By Tommy Wilkes
LONDON (Reuters) - European shares followed their Asian counterparts higher on Tuesday as investors bet possible monetary and fiscal stimulus measures would help stave off a major global economic downturn.
After a tumultuous first half of August as investors dumped equities and poured their money into government debt and other safe haven assets, some calm has returned to markets this week as traders welcomed talk of more stimulus in China and Germany.
In early European trade, the pan-region Euro Stoxx 600 rose 0.2%, the German DAX gained 0.1%, and Britain's FTSE rose 0.36%. That followed gains in Asia.
The MSCI world equity index, which tracks shares in 47 countries, rose 0.1% and followed a decent rebound on Monday.
Investors were cheered by signs policymakers were willing to do more to support their economies in the grip of international trade frictions, led by the bruising Sino-U.S. tariff tussle, and not everyone thinks the economy is in as bad shape as the market selloff last week implied.
"We still see limited near-term recession risks as central banks' dovish pivot helps stretch the economic cycle, yet caution that trade and geopolitical tensions pose downside risks," strategists at BlackRock (NYSE:BLK) Investment Institute said in their weekly research note.
China's new lending reference rate was set slightly lower on Tuesday after the central bank announced interest rate reforms designed to reduce corporate borrowing costs, while Germany's right-left coalition government has said it would be prepared to ditch its balanced budget rule and take on new debt to counter a possible recession.
The immediate focus now shifts to the minutes of the U.S. Federal Reserve's last meeting due on Wednesday. Traders are also keenly waiting on the Fed's Jackson Hole seminar and a Group of Seven summit this weekend for clues on what additional steps policymakers will take to bolster growth.
Senior White House officials are discussing a temporary payroll tax cut to boost the economy, the Washington Post reported on Monday.
SAFE HAVENS STEADY
Safe haven assets, which panicked investors had flocked to last week, saw their prices steady on Tuesday.
Bond yields rose marginally but remained below three-year highs touched last week. The 10-year German bund yield fell 2 basis points to -0.67%, above the record low of -0.727%.

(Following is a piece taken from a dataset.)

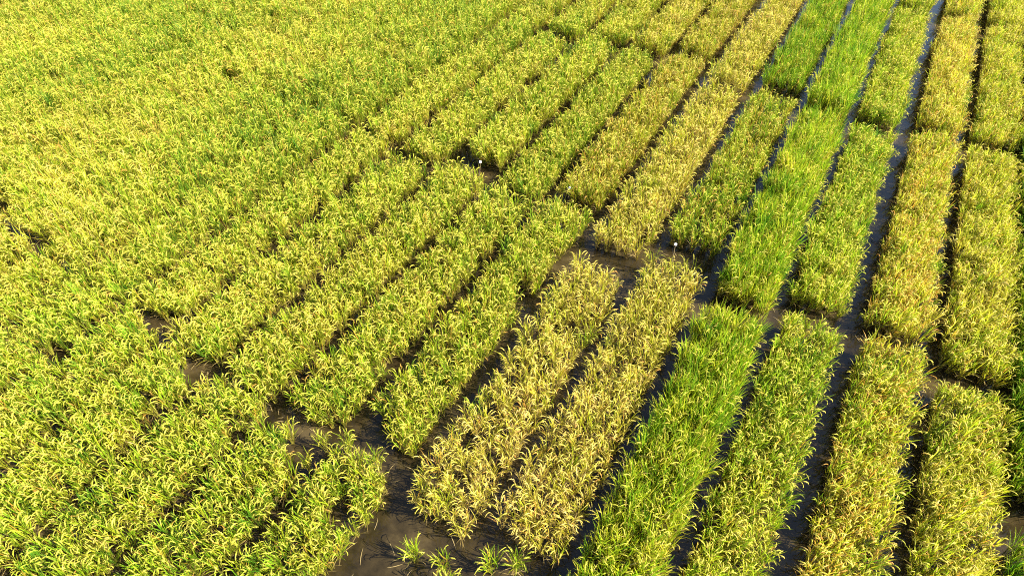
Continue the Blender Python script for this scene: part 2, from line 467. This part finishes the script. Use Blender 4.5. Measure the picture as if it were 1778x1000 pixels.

The U.S. Treasury 10-year bond yield was 2 basis points lower at 1.582%, also above recent three-year lows.
Financial markets went into a tailspin last week after the Treasury yield curve briefly inverted when short-term yields traded above those of long-term paper - the inversion has presaged previous recessions and is widely watched by markets as a harbinger of a downturn.
Spot gold prices rose 0.4% to $1,501 after tumbling 1.2% on Monday, their biggest daily drop in about a month.
The Japanese yen, a popular currency for investors looking for safety, rose 0.2% to 106.41 yen per dollar but was well below the highs of 105.05 touched last week.
Elsewhere in currency markets the euro was little moved against the dollar at $1.1075 as traders prepare for the release of Fed minutes later in the week.
Investors will be watching the political situation in Italy, where Prime Minister Giuseppe Conte is set to address parliament on Tuesday afternoon (1300 GMT) to defend his record amid the growing chance of a snap general election.
Conte might hand in his resignation immediately afterwards or could instead wait for a formal vote to make it clear he is being unseated by the far-right League.
In energy markets, oil prices rose on the broader market optimism. Brent crude gained 0.13% to $59.82 a barrel, after climbing 1.88% on Monday. U.S. crude was up marginally at $56.25 a barrel, after rallying 2.44% in the previous session.
UNCONVENTIONAL POLICY
The key for markets now is whether pledges for more accommodative policy, either monetary or fiscal or a combination of the two, are enough to assuage concerns about the state of the global economy and end fears of recession.
In a sign of how far some central banks are willing to ease, Australia's central bank discussed unconventional monetary policies including negative interest rates at its August board meeting, according to minutes of the Reserve Bank of Australia's (RBA) Aug. 6 meeting.
Antoine Bouvet, senior rates strategist at ING, said the RBA minutes were the most important news of the day because of what they said about easing more generally.
"It spells out what the market is implicitly pricing: non-standard measures are difficult to withdraw," he said. "It is reasonable for rates markets to price those measures remaining a feature for a long time."
(This story has been refiled to fix garbled spelling of 'to', in paragraph 15).